The cook does not look very happy, but she is an artist making empanadas!



Distinctive stamp of the Argentine culture. You can not visit Argentina without trying this (bitter) infusion. Moreover, you need to do it in a group. Never say no when someone hands you one! It is amazing how this beautiful tradition in which an infusion is shared as if it were the pipe of peace is so present in every corner of the country's culture (it is also consumed a lot in Uruguay, Paraguay, southern Bolivia, Brazil and even Chile). Argentines drink mate all the time and take it everywhere (I would say that some have a problem ...). It is funny see how many Argentines backpackers, who do without some gear and clothes to walk lighter, piggybacking, however, the whole mate equipment (yerba mate, thermo, bowl and straw). Yerba mate – it contains caffeine –, is a digestive, purifying and preserving infusion of the organism (contains antioxidants). You can find more information about its potential benefits here (only in Spanish): Although there is a debate about who started using mate first (Uruguayans and Argentines boast about this herb in equal parts), the truth is that this plant is native to the basins of the Paraná, Paraguay and Uruguay rivers, and it has already been used thousands of years ago by several native ethnic groups of Tupi-Guaraní origin (the Avá, the Mbyá, the Ñandevá, the Kaiowa...). In Brazil and some parts of Paraguay they have a variety called tereré, which instead of being drunk hot is drunk cold. The bitter taste is due to the tannins contained in its leaves. I counteracted it with sugar, which some locals do as well. But the real Argentine drink it as it is. And without stopping. To finish with the mate, I would like to share something that the anthropologist Daniel Vidart said: "Mate is more than just a drink. It is a tradition that overcomes the isolationist customs of the Creole and matches the social classes... and through the times, it is the mate who made the wheel of friends, and not the wheel who brought the mate. And not only that, in turn is also a symbol for anyone who moves away from his native country (Paraguay, Uruguay, Argentina, Chile, some states of Brazil and Bolivia) and finds in him a remembrance and a link with his land."

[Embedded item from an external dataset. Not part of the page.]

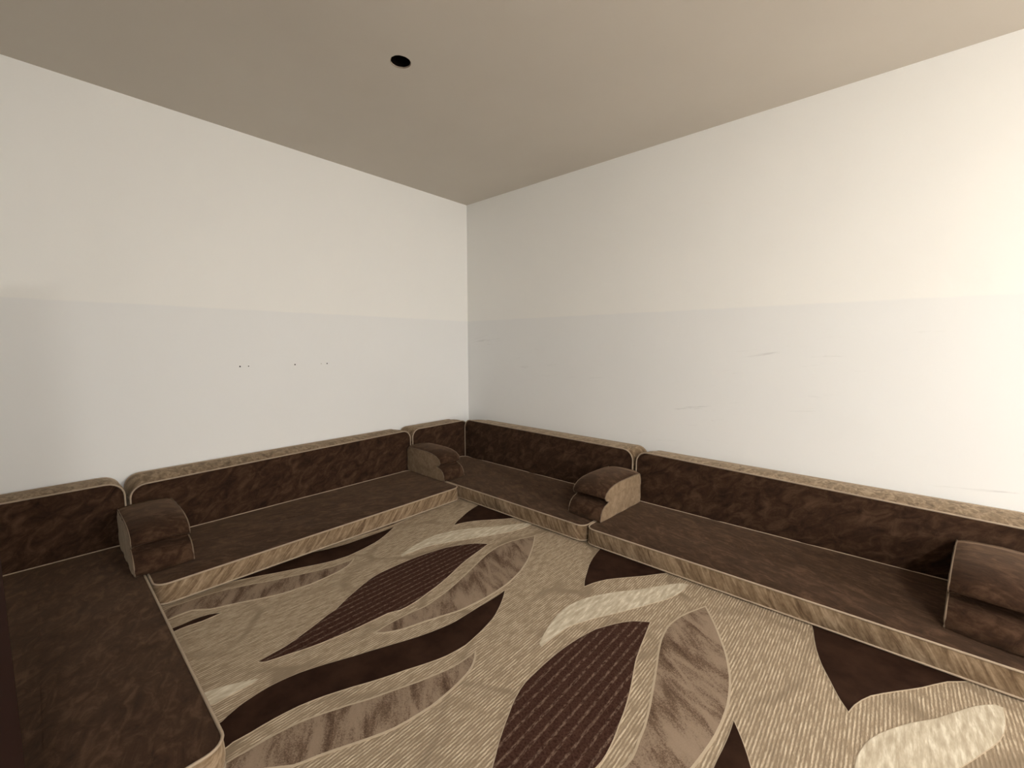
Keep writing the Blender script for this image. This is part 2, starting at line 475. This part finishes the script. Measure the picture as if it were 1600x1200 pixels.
# ------------------------------------------------------------------ carpet
MOTIFS = {
    'T': [(-2.357,2.543), (-2.351,2.398), (-2.320,2.268), (-2.308,2.199), (-2.294,2.135), (-2.281,2.089), (-2.266,2.044), (-2.250,2.006), (-2.233,1.968), (-2.217,1.929), (-2.201,1.894), (-2.188,1.871), (-2.174,1.848), (-2.168,1.873), (-2.161,1.897), (-2.144,1.939), (-2.121,1.983), (-2.089,2.026), (-2.053,2.070), (-2.018,2.112), (-1.984,2.154), (-1.949,2.204), (-1.912,2.254), (-1.836,2.324), (-1.762,2.404), (-1.726,2.489), (-1.700,2.579), (-1.935,2.736), (-2.170,2.893), (-2.278,2.714)],
    'C': [(-2.071,1.356), (-2.082,1.360), (-2.090,1.367), (-2.104,1.406), (-2.118,1.454), (-2.129,1.493), (-2.137,1.533), (-2.143,1.577), (-2.145,1.620), (-2.143,1.655), (-2.137,1.689), (-2.127,1.728), (-2.113,1.768), (-2.094,1.807), (-2.071,1.846), (-2.045,1.887), (-2.016,1.929), (-1.986,1.966), (-1.956,2.003), (-1.927,2.047), (-1.899,2.090), (-1.874,2.129), (-1.849,2.165), (-1.823,2.195), (-1.799,2.217), (-1.790,2.219), (-1.781,2.218), (-1.783,2.168), (-1.788,2.120), (-1.798,2.074), (-1.812,2.029), (-1.835,1.979), (-1.860,1.929), (-1.883,1.883), (-1.907,1.837), (-1.930,1.792), (-1.953,1.749), (-1.977,1.707), (-2.000,1.666), (-2.018,1.629), (-2.034,1.592), (-2.049,1.559), (-2.060,1.525), (-2.065,1.485), (-2.067,1.446), (-2.069,1.417), (-2.070,1.390), (-2.071,1.373)],
    'R': [(-1.803,1.799), (-1.836,1.777), (-1.866,1.753), (-1.893,1.718), (-1.917,1.679), (-1.939,1.638), (-1.959,1.596), (-1.972,1.549), (-1.983,1.501), (-1.990,1.458), (-1.996,1.414), (-2.000,1.369), (-2.002,1.324), (-2.003,1.277), (-2.002,1.232), (-2.002,1.200), (-2.000,1.168), (-1.993,1.131), (-1.982,1.093), (-1.969,1.059), (-1.954,1.026), (-1.941,0.996), (-1.927,0.967), (-1.915,0.942), (-1.902,0.918), (-1.885,0.889), (-1.870,0.862), (-1.865,0.841), (-1.860,0.820), (-1.847,0.788), (-1.834,0.754), (-1.823,0.724), (-1.813,0.693), (-1.800,0.655), (-1.789,0.616), (-1.785,0.587), (-1.783,0.558), (-1.781,0.532), (-1.779,0.506), (-1.767,0.514), (-1.758,0.524), (-1.747,0.557), (-1.736,0.596), (-1.722,0.636), (-1.709,0.679), (-1.699,0.724), (-1.691,0.772), (-1.683,0.822), (-1.677,0.873), (-1.672,0.944), (-1.667,1.010), (-1.656,1.036), (-1.645,1.062), (-1.642,1.092), (-1.643,1.122), (-1.646,1.151), (-1.650,1.180), (-1.656,1.211), (-1.663,1.243), (-1.671,1.286), (-1.682,1.332), (-1.694,1.377), (-1.708,1.421), (-1.726,1.474), (-1.743,1.524), (-1.752,1.555), (-1.759,1.587), (-1.769,1.630), (-1.778,1.676), (-1.790,1.735)],
    'M': [(-1.655,2.078), (-1.668,2.048), (-1.681,2.017), (-1.697,1.977), (-1.711,1.935), (-1.720,1.895), (-1.726,1.854), (-1.727,1.811), (-1.723,1.768), (-1.716,1.723), (-1.705,1.679), (-1.690,1.628), (-1.674,1.580), (-1.664,1.547), (-1.653,1.513), (-1.641,1.472), (-1.628,1.430), (-1.618,1.395), (-1.608,1.359), (-1.599,1.322), (-1.591,1.286), (-1.587,1.257), (-1.583,1.227), (-1.577,1.193), (-1.574,1.160), (-1.578,1.128), (-1.585,1.096), (-1.589,1.050), (-1.591,1.004), (-1.592,0.972), (-1.591,0.943), (-1.589,0.925), (-1.586,0.906), (-1.574,0.916), (-1.563,0.926), (-1.544,0.955), (-1.525,0.991), (-1.512,1.028), (-1.500,1.067), (-1.487,1.107), (-1.473,1.147), (-1.454,1.198), (-1.436,1.250), (-1.430,1.289), (-1.425,1.329), (-1.420,1.371), (-1.417,1.414), (-1.416,1.463), (-1.418,1.513), (-1.421,1.556), (-1.428,1.599), (-1.438,1.649), (-1.452,1.700), (-1.471,1.752), (-1.492,1.803), (-1.515,1.850), (-1.540,1.895), (-1.568,1.945), (-1.598,1.994), (-1.626,2.036)],
    'D': [(-1.384,1.502), (-1.362,1.469), (-1.341,1.436), (-1.322,1.402), (-1.305,1.368), (-1.289,1.334), (-1.276,1.299), (-1.266,1.258), (-1.258,1.220), (-1.254,1.199), (-1.251,1.177), (-1.246,1.144), (-1.242,1.108), (-1.246,1.064), (-1.253,1.020), (-1.263,0.984), (-1.276,0.949), (-1.293,0.907), (-1.312,0.864), (-1.328,0.822), (-1.345,0.780), (-1.363,0.740), (-1.380,0.705), (-1.388,0.689), (-1.395,0.672), (-1.410,0.638), (-1.426,0.599), (-1.438,0.563), (-1.448,0.526), (-1.454,0.490), (-1.458,0.453), (-1.460,0.417), (-1.460,0.383), (-1.462,0.356), (-1.464,0.333), (-1.460,0.318), (-1.458,0.303), (-1.469,0.249), (-1.496,0.191), (-1.572,0.126), (-1.664,0.059), (-1.651,0.148), (-1.633,0.227), (-1.600,0.276), (-1.571,0.315), (-1.573,0.332), (-1.583,0.349), (-1.591,0.368), (-1.599,0.388), (-1.604,0.408), (-1.607,0.428), (-1.610,0.447), (-1.612,0.467), (-1.613,0.487), (-1.612,0.507), (-1.610,0.527), (-1.607,0.547), (-1.603,0.567), (-1.599,0.587), (-1.590,0.615), (-1.579,0.646), (-1.567,0.676), (-1.554,0.705), (-1.541,0.736), (-1.527,0.766), (-1.516,0.795), (-1.505,0.824), (-1.487,0.866), (-1.468,0.912), (-1.448,0.958), (-1.430,1.004), (-1.412,1.058), (-1.399,1.108), (-1.391,1.144), (-1.386,1.181), (-1.385,1.254), (-1.384,1.328), (-1.382,1.368), (-1.381,1.407), (-1.381,1.438), (-1.382,1.467), (-1.383,1.485)],
    'N': [(-1.182,1.102), (-1.180,1.077), (-1.180,1.052), (-1.182,1.018), (-1.187,0.984), (-1.195,0.953), (-1.205,0.923), (-1.215,0.890), (-1.226,0.857), (-1.239,0.826), (-1.251,0.796), (-1.269,0.751), (-1.287,0.705), (-1.304,0.670), (-1.322,0.635), (-1.337,0.600), (-1.352,0.566), (-1.366,0.531), (-1.377,0.498), (-1.383,0.472), (-1.387,0.445), (-1.391,0.420), (-1.393,0.395), (-1.395,0.371), (-1.395,0.346), (-1.398,0.323), (-1.398,0.300), (-1.379,0.241), (-1.361,0.175), (-1.364,0.123), (-1.373,0.072), (-1.331,0.122), (-1.298,0.172), (-1.294,0.224), (-1.298,0.272), (-1.302,0.292), (-1.306,0.313), (-1.307,0.341), (-1.301,0.369), (-1.275,0.398), (-1.248,0.429), (-1.235,0.458), (-1.224,0.489), (-1.207,0.527), (-1.188,0.566), (-1.174,0.595), (-1.160,0.626), (-1.145,0.659), (-1.132,0.695), (-1.123,0.736), (-1.117,0.778), (-1.112,0.813), (-1.110,0.848), (-1.112,0.892), (-1.115,0.935), (-1.119,0.968), (-1.125,1.001), (-1.135,1.033), (-1.149,1.061), (-1.164,1.082)],
    'O': [(-2.245,0.496), (-2.260,0.476), (-2.272,0.454), (-2.278,0.425), (-2.280,0.398), (-2.278,0.379), (-2.276,0.360), (-2.276,0.339), (-2.276,0.318), (-2.262,0.227), (-2.238,0.130), (-2.202,0.085), (-2.158,0.045), (-2.172,0.121), (-2.189,0.195), (-2.219,0.262), (-2.246,0.320), (-2.250,0.346), (-2.249,0.373), (-2.244,0.400), (-2.240,0.427), (-2.242,0.461)],
    'E': [(-1.683,0.475), (-1.700,0.448), (-1.716,0.422), (-1.730,0.397), (-1.742,0.372), (-1.752,0.345), (-1.759,0.318), (-1.772,0.246), (-1.772,0.168), (-1.734,0.115), (-1.684,0.068), (-1.669,0.135), (-1.659,0.200), (-1.671,0.262), (-1.684,0.313), (-1.678,0.324), (-1.672,0.336), (-1.674,0.361), (-1.678,0.391), (-1.678,0.422), (-1.677,0.449), (-1.680,0.462)],
}
MOTIF_KIND = {'T': 'dark', 'C': 'cream', 'R': 'ribbed', 'M': 'mottled', 'D': 'dark', 'N': 'mottled', 'O': 'dark', 'E': 'cream'}
MOTIF_NAME = {'dark': 'dark_leaf', 'cream': 'cream_leaf', 'ribbed': 'ribbed_leaf', 'mottled': 'mottled_leaf'}
STEP = (0.856 * H, -0.038 * H)          # the woven pattern repeats along the room
CX0, CX1, CY0, CY1 = XL + 0.03, XR - 0.05, YF + 0.03, YB - 0.03
carpet = obj('patterned_carpet', box_bm((CX0, CY0, 0.0), (CX1, CY1, CARPET_Z)), CM['ground'])
tag(carpet, 'beige and brown carpet with large curved leaf pattern covering the floor', 'carpet')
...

Any time is good for a matecito


A lot of wine production in Argentina. The red wines from the region of Mendoza and the white ones from Cafayate stand out (do not forget to go from winery to winery in your visit to Cafayate: free tastings!). The Malbec red wine bears the seal of Cultural, Food and Gastronomic Argentinean Heritage.

Long live wine!


Bitter alcoholic beverage made from various types of herbs (myrrh, rhubarb, chamomile, cardamom, oregano and saffron, among others), which are macerated in wine alcohol, and subsequently filtered and aged in oak barrels for a period that can be go from six to twelve months. It has a dark color, an intense aroma and its alcohol content is between 39 and 45 degrees, depending on the brand. Originally it was only a digestive drink, but nowadays it is usually served as an appetizer, as a digestive after a meal or even for partying. Although it can be consumed pure, given its flavor and alcohol content, it is usually drunk combined (especially coke).


Argentina also has delicious craft beers. The best ones that I tried are in the Lakes region. In El Bolsón there is a lot of tradition.

How happy beer makes me!



The dulce de leche was my undoing in Argentina, and that is why it is also known as manjar in Peru and Chile (it also receives other names such as cajeta in Mexico or arequipe in Colombia and Venezuela). This is a traditional sweet made in many areas of Latin America, which is merely a caramelized variant of milk: milk, sugar and vanilla essence. But what a delicious and sweet variant! In Argentina they eat it directly from the can, spread on bread, or in desserts. Among these, the alfajores stand out. The Muslims brought them to Spain (then Al-Andalus), and the Spaniards spread them throughout Latin America in the colonial period. But nowhere, as far as I know, are they as popular as in Argentina. Its name comes from the Arabic Hispanic al-hasú which means 'the filling'. They consist of two or more cookies joined by a sweet filling and usually dipped in chocolate, icing or powdered sugar. In Argentina, the filling is usually made with dulce de leche, but it can also be made of fruit candies such as quince (alfajor cordobés). Look and learn how to make them:


The Italian influence is felt in the Argentine ice cream, an authentic delight. In Villa La Angostura there are many artisan ice cream shops where I tried the best ice cream of my life. I just could not stop eating ice cream (like three ice creams a day). In addition that they are very good, the range of flavors is infinite and original: tomato, wine, calafate. By the way, Argentina is the country where most ice cream is consumed in the world.